At their annual meeting on June 23 at the Park District of Forest Park, some 55 friends and members of the Progress Center for Independent Living (PCIL) celebrated 30 years of advocacy and support of people with disabilities. 

Larry Biondi, advocacy coordinator at the Progress Center, summarized the group’s history and accomplishments over the last three decades, relying heavily on the notes from the first director, Robin Ann Jones.  He noted that his organization was created in 1988, just two years before the passage of the ADA and that, at first, the Progress Center struggled to get funding and get organized. The Progress Center was the first organization to serve people with disabilities across all of suburban Cook County. Biondi acknowledged the important role former Illinois Senate President Phil Rock played in the birth of the Progress Center, as he helped generate funding for the group. 

“The Progress center was needed because our service area was and still is huge,” said Biondi. “Just think about this — 138 municipalities, including Forest Park.” 

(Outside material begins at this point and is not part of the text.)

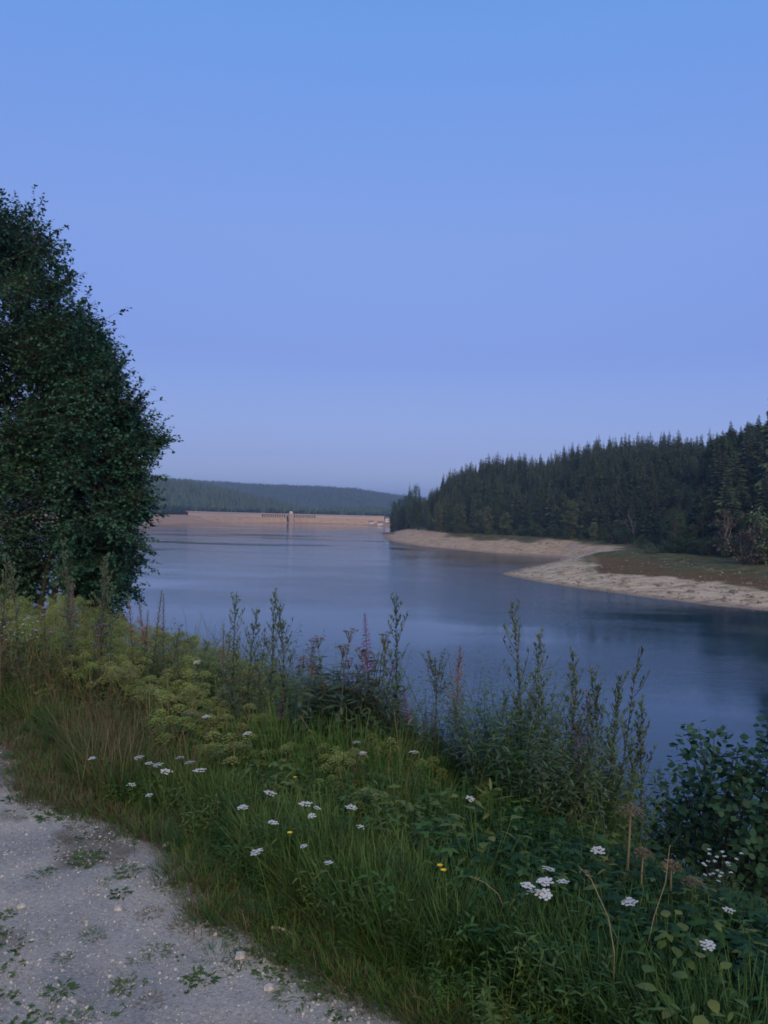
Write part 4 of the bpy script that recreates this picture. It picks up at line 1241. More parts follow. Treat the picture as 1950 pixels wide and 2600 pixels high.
def feathery(seed, n, L, mat):
    g_ = random.Random(seed); m_ = MB()
    for i in range(n):
        a = i * 2.4; d = Vector((math.cos(a), math.sin(a), g_.uniform(.5, 1.6))).normalized(); sd = Vector((-math.sin(a), math.cos(a), 0))
        l_ = L * g_.uniform(.6, 1.1)
        for j in range(9):
            t = .2 + .8 * j / 9; p = d * l_ * t - Vector((0, 0, .25)) * l_ * t * t
            for s_ in (-1, 1): m_.leaf(p, d + sd * s_ * 1.3, l_ * .2 * (1.2 - t), .006, seg=1)
        m_.tube([(0, 0, 0), d * l_ * .5 - Vector((0, 0, .06)) * l_, d * l_ - Vector((0, 0, .25)) * l_], [.0012, .001, .0006], 3, cap=False)
    return m_.mesh('feathery_herb', mat)

# ------------------------------------------------------------------ sowing the bank
g5 = random.Random(11)
def wedge(n, y0, y1, s0, s1, power=1.0, margin=.10):
    """random ground points inside the field of view plus a margin, denser close to the camera"""
    out = []
    while len(out) < n:
        q = RNG.random((n * 2, 2)); y = y0 * (y1 / y0) ** (q[:, 0] ** power); x = (q[:, 1] * 2 - 1) * (.53 + margin) * y
        s = xy_s(x, y); k = (s > s0) & (s < s1); out.extend(np.stack([x[k], y[k]], 1).tolist())
    return np.array(out[:n])
def sow(name, protos, P_, weights_idx, smin, smax, tilt=.12, **tags):
    n = len(P_); z = bank_z(P_[:, 0], P_[:, 1]) - .005
    rot = np.stack([RNG.normal(0, tilt, n), RNG.normal(0, tilt, n), RNG.uniform(0, 6.283, n)], 1)
    return scatter(name, protos, np.column_stack([P_, z]), rot, RNG.uniform(smin, smax, n) if np.isscalar(smin) else RNG.uniform(.75, 1.15, n) * smin, weights_idx, **tags)

GR = [grass_tuft(1, 22, .11, .004, .05, .8, M_GRASS), grass_tuft(2, 22, .11, .004, .05, .8, M_REDG), grass_tuft(3, 22, .11, .004, .05, .9, M_DRYG),
      grass_tuft(4, 24, .30, .006, .05, .5, M_GRASS), grass_tuft(5, 24, .32, .006, .05, .6, M_GRASSB), grass_tuft(6, 20, .30, .004, .05, .6, M_REDG),
      grass_tuft(7, 22, .55, .008, .06, .45, M_GRASS), grass_tuft(8, 22, .55, .008, .05, .5, M_GRASSB), grass_tuft(9, 16, .50, .005, .06, .5, M_DRYG),
      seed_stalks(10, 5, .6, M_DRYG), seed_stalks(11, 5, .55, M_REDG), grass_tuft(12, 22, .30, .005, .06, .7, M_HERBY), grass_tuft(13, 24, .30, .006, .05, .6, M_GRASSD), grass_tuft(14, 22, .50, .007, .06, .55, M_GRASSD)]
n = 30000
Pg = wedge(n, 1.75, 13, -.25, 5.2, .85)
s = xy_s(Pg[:, 0], Pg[:, 1]); u = az_u(Pg[:, 0], Pg[:, 1])
ns = fbm(Pg[:, 0], Pg[:, 1], .9, 3, 51); s_ = s + .35 * fbm(Pg[:, 0], Pg[:, 1], .8, 4, 15) + .12 * fbm(Pg[:, 0], Pg[:, 1], .15, 3, 16)
rr = RNG.random(n)
leftdry = sstep(u, 620, 250) * sstep(s, 1.9, .6)
idx = np.zeros(n, int)
short = s_ < .45 + .15 * ns; mid = (~short) & (s_ < 1.15 + .2 * ns); tall = ~(short | mid)
idx[short] = np.where(rr[short] < .84, 0, np.where(rr[short] < .89, 1, 2))
idx[mid] = np.where(rr[mid] < .66, 3, np.where(rr[mid] < .78, 4, np.where(rr[mid] < .85, 5, 11)))
idx[tall] = np.where(rr[tall] < .45, 6, np.where(rr[tall] < .58, 3, np.where(rr[tall] < .68, 7, np.where(rr[tall] < .75, 8, np.where(rr[tall] < .86, 11, np.where(rr[tall] < .9, 9, 3))))))
deep = (RNG.random(n) < .85 * sstep(u, 950, 1350)) & ~short
idx[deep] = np.where(idx[deep] == 6, 13, 12)
dryk = RNG.random(n) < leftdry * .42
idx[dryk & short] = RNG.integers(1, 3, (dryk & short).sum()); idx[dryk & ~short] = RNG.choice([5, 5, 8, 10, 2], (dryk & ~short).sum())
keep = (s_ > .02 + .10 * RNG.random(n)) & ~((~short) & (RNG.random(n) < .25))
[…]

The Progress Center moved its main office to 7521 Madison St. in 1996, and has since expanded from two staff members in 1988 to 15 staff today. More than 130 people have joined the group as members. Its service area is suburban Cook County, where approximately 450,000 people with disabilities are living. The Progress Center aims to advocate, provide independent living skills training, peer support and mentoring and more. 

Over the past 30 years, the Progress Center has moved more than 250 people out of nursing homes and into the community; helped register people to vote; encouraged businesses, particularly those along Madison Street, to become accessible and assisting them to do so; and more. 

At the annual meeting, the following members were elected to the Progress Center board: Susan Becker, a former preschool teacher who always advocated for inclusivity; Michael Henson, who taught independent living skills for 28 years; George Aponte, who works as a vocational rehabilitation counselor at the Department for Veteran’s Affairs; and Steve Taylor, who hosts a radio show and worked for three years assisting people who are blind and disabled at the State Library of Louisiana.